A review by gmvader
Spirit Gate by Kate Elliott

3.0

It is books like this one that make me question my desire to review every book I read. Some books I feel rather passionate about, whether that is in a negative or positive way is sort or arbitrary – though the negative reviews are the most fun to write. Some books at least get me thinking about a subject to the extent that I have something to say about it.

Kate Elliot wrote the absolutely brilliant Crown of Stars series which wove a fascinating tapestry of magic, history, politics, religion and characters in a story that encompassed nations and wars and cultures and felt so real that at times I forgot it was fantasy and not historical fiction. The characters felt alive and I traveled with them and followed their thoughts and discoveries and felt their pain.

I was sad to see it end.

All this, however, doesn’t touch upon Spirit Gate.

If the Crown of Stars series had a flaw it was that Kate Elliot loves to describe things – details, details, details. These all serve to make the setting feel more real but, as has been proven with Robert Jordan, once you’ve described the camp and the tent and the fire and the dog sitting next to it and the sounds of soldiers telling jokes outside you don’t need to do it again when you come back to the character in fifty pages. So when Kate Elliot mentioned in an interview that she recognized wordiness as a flaw in her books and that she would focus on making the next ones more streamlined I could not contain my joy. (For those of you who can’t see my face right now – i.e. everybody – I’m using my Ben Stein look, I can always contain my joy.)

Anyway. Spirit Gate both lives up to its potential and falls short at the same time. It is definitely shorter than any of the Crown of Stars books by a significant amount – though it is still nearly five hundred pages. The problem is that the writing actually suffers from the slimming down. This is not usually the case. Most often if you can say it in five words instead of twenty then five is better. It appears that Kate Elliot trimmed in the wrong places. The descriptions are all still there in their finite and photographic detail. I have no doubt that I would recognize every building and city if I saw it in real life. The characters and dialogue, however, become spotty and sometimes silly. The beginning of the story jumps around at first and feels really confusing. Most of it is setup for later books, I think. Once it settles down and the characters actually meet each other – about two thirds of the way through the book – things start to make more sense.
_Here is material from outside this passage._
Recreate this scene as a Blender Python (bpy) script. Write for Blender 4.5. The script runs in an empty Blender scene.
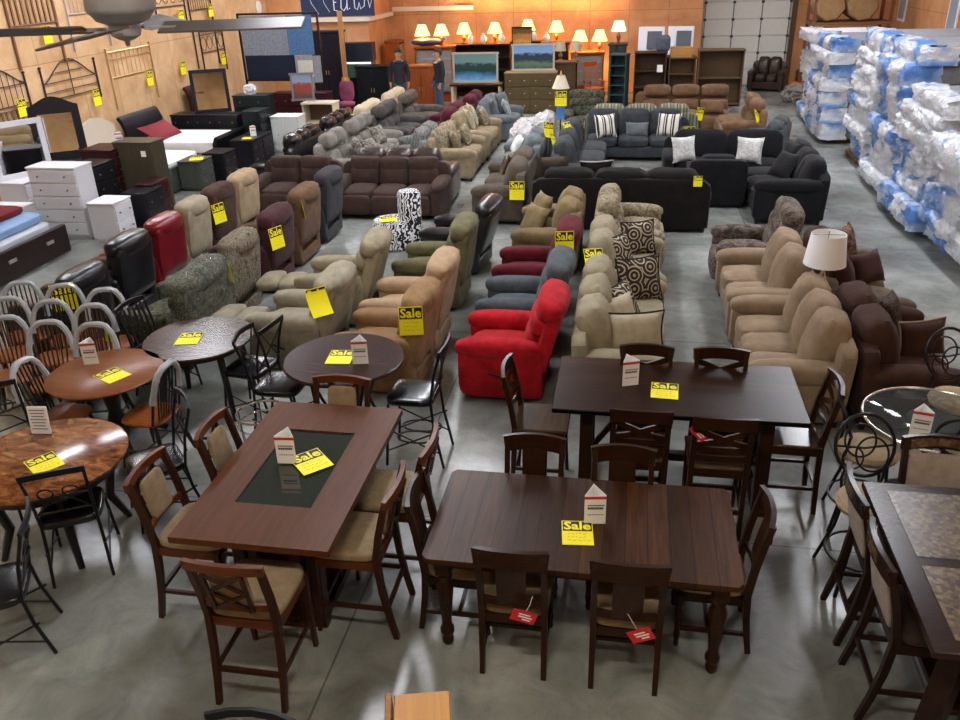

I think my biggest complaint, though is in the form of the characters themselves. It feels like the author is trying too hard to make characters that are not black and white but perhaps are more gray scale. It kind of makes it so that very few of the main characters are likable at all. Most of them are whiny or cowards or woman chasers – almost all of them own slaves and do not question the morality of it – and it makes the book feel like it’s filled with nothing but depravity even though there is little of it there.

In the end I neither liked nor hated this book. I read it. Now I’m done.